John Hoal, associate professor and chair of urban design, and Derek Hoeferlin, assistant professor, are co-principal investigators for "Climate Adaption Performance Model for Fluvial Zones along the Mississippi, Missouri and Illinois Rivers in the Midwest," which has received an award of $26,600 from I-CARES. The majority of the funding will support research assistants—among them MArch student Tiffin Thompson—during the 12-month grant timeframe.

The research project is an extension of work they initiated for MISI-ZIIBI: Living with the Great Rivers, a series of multi-disciplinary workshops investigating spatial design strategies and scenarios through the studying of innovative, integrated approaches for climate adaptation in various fluvial zones along these three rivers.

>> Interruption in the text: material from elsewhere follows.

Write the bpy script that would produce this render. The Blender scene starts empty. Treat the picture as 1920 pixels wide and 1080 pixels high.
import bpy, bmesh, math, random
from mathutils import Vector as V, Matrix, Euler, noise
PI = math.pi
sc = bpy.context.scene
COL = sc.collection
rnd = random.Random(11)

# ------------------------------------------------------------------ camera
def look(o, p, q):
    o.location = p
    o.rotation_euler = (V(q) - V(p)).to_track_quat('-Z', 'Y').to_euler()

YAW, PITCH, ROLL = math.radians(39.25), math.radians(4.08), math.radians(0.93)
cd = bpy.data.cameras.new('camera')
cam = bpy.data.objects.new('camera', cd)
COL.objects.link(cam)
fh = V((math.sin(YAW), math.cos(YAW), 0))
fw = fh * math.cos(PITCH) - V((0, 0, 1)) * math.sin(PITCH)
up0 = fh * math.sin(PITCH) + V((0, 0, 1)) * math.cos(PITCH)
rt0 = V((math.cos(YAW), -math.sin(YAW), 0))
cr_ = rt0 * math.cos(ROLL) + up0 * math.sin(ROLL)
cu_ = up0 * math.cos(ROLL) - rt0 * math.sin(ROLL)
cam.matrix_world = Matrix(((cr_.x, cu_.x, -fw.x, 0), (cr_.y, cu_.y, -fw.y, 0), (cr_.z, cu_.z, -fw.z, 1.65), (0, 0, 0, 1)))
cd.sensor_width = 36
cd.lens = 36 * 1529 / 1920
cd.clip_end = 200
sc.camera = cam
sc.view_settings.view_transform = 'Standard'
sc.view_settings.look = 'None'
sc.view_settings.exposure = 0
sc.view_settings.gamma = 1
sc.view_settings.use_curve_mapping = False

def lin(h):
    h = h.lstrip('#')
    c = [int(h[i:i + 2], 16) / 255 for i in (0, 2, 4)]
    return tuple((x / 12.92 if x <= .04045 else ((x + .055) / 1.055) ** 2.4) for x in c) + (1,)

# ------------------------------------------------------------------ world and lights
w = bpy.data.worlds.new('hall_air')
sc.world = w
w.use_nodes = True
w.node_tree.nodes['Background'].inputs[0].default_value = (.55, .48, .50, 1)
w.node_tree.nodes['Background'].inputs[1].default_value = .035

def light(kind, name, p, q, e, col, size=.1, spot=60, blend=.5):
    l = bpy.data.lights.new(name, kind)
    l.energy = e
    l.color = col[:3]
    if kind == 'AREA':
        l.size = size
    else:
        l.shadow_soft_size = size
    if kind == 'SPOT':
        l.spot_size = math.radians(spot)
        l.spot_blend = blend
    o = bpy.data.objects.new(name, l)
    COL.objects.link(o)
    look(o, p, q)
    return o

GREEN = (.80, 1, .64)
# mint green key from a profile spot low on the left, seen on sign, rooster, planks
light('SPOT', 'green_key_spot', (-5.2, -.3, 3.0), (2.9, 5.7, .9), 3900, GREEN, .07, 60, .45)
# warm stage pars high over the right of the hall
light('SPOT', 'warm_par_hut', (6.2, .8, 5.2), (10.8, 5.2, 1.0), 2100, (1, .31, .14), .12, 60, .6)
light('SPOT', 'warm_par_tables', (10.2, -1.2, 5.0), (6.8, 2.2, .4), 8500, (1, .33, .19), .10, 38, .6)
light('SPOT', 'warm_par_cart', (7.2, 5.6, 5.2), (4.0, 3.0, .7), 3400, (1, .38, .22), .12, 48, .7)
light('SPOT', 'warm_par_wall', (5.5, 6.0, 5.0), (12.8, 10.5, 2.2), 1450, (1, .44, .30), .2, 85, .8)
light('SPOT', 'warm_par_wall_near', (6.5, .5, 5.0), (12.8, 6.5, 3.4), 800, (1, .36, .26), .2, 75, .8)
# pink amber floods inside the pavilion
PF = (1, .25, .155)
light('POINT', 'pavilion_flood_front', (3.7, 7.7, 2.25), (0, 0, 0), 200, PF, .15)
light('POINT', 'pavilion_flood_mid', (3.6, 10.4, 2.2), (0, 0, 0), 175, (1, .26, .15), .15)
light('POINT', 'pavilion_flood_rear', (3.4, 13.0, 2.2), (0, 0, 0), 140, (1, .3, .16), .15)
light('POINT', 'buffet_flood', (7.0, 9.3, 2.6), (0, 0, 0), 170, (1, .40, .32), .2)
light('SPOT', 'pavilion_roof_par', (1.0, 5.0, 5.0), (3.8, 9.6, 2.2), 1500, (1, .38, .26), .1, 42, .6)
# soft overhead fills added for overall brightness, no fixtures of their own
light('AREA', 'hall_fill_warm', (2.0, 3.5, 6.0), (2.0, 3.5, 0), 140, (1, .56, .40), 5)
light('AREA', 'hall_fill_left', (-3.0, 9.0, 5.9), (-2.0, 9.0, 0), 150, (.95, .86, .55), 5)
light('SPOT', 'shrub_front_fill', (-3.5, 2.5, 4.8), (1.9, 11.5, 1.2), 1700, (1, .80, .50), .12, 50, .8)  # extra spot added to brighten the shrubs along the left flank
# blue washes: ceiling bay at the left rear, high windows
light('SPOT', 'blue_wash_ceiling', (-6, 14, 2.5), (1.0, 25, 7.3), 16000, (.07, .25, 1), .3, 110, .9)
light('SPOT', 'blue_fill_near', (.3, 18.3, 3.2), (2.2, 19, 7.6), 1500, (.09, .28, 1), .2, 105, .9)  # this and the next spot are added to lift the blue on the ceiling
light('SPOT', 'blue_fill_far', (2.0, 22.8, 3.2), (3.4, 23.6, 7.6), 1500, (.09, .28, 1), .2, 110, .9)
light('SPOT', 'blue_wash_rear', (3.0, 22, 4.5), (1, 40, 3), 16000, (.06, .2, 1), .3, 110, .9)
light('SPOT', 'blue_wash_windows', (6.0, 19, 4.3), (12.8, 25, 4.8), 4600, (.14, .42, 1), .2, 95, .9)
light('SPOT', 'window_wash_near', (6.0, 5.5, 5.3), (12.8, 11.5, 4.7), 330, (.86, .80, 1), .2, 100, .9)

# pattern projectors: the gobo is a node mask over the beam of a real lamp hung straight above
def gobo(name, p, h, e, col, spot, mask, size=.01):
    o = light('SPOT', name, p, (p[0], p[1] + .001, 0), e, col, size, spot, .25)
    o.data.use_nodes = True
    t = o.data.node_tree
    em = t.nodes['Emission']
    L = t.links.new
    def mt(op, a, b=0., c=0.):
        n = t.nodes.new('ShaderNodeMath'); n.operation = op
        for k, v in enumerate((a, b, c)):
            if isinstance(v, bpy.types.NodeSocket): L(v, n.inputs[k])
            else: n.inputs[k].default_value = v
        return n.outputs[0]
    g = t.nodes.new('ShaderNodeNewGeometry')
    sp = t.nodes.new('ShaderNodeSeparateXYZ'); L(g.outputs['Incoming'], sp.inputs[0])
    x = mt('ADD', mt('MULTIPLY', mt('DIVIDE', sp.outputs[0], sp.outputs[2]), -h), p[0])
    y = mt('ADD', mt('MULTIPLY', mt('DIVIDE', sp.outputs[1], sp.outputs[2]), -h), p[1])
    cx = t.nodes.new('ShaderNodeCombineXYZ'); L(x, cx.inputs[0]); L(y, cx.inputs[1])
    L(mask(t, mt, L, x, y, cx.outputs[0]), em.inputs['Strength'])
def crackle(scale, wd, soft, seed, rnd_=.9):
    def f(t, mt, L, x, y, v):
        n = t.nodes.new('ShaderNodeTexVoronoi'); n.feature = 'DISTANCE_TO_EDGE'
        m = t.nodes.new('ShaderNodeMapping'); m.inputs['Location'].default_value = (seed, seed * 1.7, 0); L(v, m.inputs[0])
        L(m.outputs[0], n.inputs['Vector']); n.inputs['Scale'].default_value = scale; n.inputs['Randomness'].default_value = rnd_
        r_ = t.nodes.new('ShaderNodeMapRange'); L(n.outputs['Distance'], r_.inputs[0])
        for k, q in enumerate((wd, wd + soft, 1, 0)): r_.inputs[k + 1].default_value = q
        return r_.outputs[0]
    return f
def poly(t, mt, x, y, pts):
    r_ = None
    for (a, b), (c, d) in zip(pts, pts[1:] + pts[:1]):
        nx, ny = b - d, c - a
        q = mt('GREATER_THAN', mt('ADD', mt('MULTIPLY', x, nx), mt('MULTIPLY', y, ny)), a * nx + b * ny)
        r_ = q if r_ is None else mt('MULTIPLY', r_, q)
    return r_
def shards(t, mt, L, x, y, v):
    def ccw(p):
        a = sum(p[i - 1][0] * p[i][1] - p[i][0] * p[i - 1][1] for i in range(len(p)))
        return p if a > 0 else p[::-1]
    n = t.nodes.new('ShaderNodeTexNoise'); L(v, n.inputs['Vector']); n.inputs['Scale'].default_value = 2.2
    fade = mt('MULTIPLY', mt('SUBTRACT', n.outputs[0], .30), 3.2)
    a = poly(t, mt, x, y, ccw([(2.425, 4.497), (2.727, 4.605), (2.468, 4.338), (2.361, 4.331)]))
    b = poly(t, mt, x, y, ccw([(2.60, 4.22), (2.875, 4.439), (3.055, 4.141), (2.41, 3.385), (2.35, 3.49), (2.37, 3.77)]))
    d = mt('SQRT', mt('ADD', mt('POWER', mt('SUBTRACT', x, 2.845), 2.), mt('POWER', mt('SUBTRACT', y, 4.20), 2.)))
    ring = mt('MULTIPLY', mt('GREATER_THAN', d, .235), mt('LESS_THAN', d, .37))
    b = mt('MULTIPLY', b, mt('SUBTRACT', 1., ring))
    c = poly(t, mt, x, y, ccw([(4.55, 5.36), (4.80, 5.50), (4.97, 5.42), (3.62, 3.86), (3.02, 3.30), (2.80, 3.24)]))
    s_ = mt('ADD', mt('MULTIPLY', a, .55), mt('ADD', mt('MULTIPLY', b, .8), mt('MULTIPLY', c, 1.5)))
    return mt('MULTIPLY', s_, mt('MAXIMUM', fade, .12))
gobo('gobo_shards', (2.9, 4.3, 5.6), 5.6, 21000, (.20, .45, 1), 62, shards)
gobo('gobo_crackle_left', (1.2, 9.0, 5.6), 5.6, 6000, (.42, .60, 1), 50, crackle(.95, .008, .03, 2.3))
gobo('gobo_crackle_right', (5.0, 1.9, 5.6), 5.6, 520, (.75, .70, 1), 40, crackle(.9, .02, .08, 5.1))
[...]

For the I-CARES funded project, Hoal and Hoeferlin are looking to develop a Climate Adaptation Performance Model (CAPM) to be the framework for future multidisciplinary MISI-ZIIBI workshops that will continue collaborations with partners such as The Royal Netherlands Embassy in Washington D.C., American Rivers, Earth Economics, the US Army Corps of Engineers, and local stakeholders.

"The CAPM is a crucial and instrumental intermediate benchmark in setting the long-term research methodology for a new design paradigm for how we live more sustainably within fluvial zones along the great rivers," they noted in their proposal.